TV Still Beats Internet For News
The Internet has made major inroads as a source of American news--largely at the expense of newspapers--but television is still the favorite medium for news, according to the Pew Research Center, which released the results of its biannual survey of news media consumption on Monday.
The survey, performed by Princeton Survey Research Associates International this spring, contains few surprises--but it does corroborate the long-term decline in readership for newspapers' print editions, with the trend most evident among younger Americans.
The total number of respondents who said they had looked at a newspaper the day before slipped from 40% to 34% from 2006-2008, according to Pew. Meanwhile, the number of people who say the visit an Internet news sites at least three times a week increased from 18% in 2006 to 25% in 2008.
Within this cohort, there is a subgroup that in effect relies on the Internet entirely for its news.

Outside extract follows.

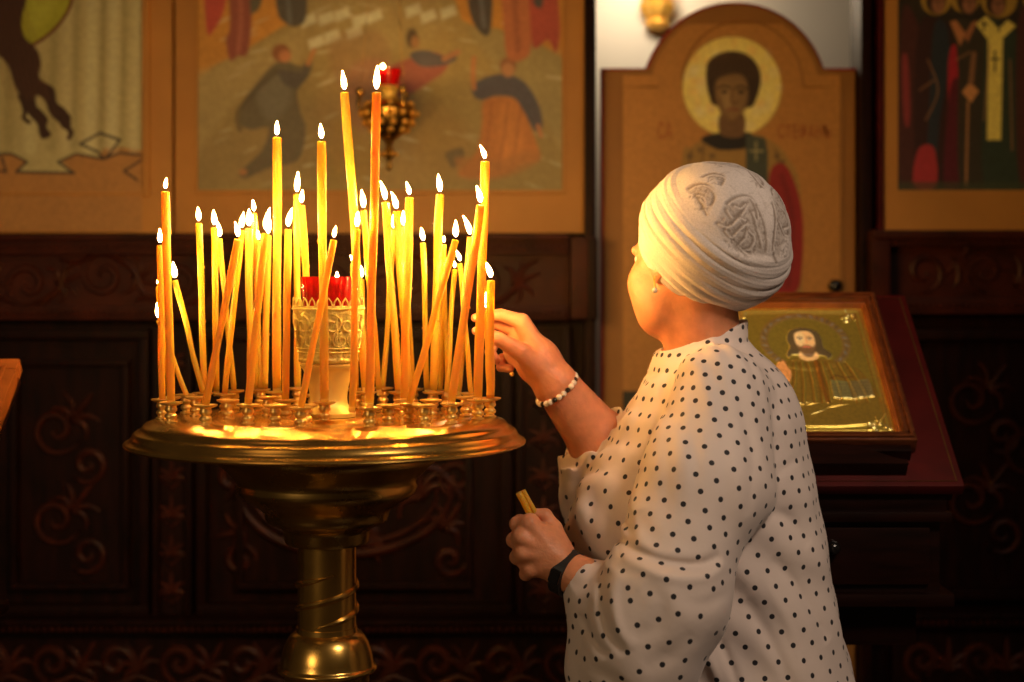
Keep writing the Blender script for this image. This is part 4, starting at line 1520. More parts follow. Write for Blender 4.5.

This subgroup, constituting 13% of the total, has a median age of 35, making it the youngest of the cohorts surveyed. It is also more likely to have a college education (80%) than the population at large (approximately 45%). Looking at the phenomenon from another angle, 44% of all college graduates say they go online to read the news every day.
(At the same time, younger adults seem to be less interested in news overall, according to Pew, which found that over 30% of adults under the age of 25 don't seek out news at all on any given day. That's an increase over 25% who made the same statement in 1998.)
Both newspapers and online trailed television as a primary news source, however, with 46% of respondents saying they get most of their news there. Within the TV-watching cohort, the proportion that watches a 6:30 network newscast has declined since 2006--benefiting the major cable networks, Fox News and CNN.
Not surprisingly, the viewers of cable news tend to self-segregate by political inclination, although that tendency is more pronounced among CNN viewers, where more than half identify as Democratic voters. Fox News viewers are more evenly distributed, with 39% identifying as Republican voters versus at 33% as Democrats. TV news watchers in general are older (their median age is 52) and more likely to be unemployed (43%) than the population at large (currently 7%).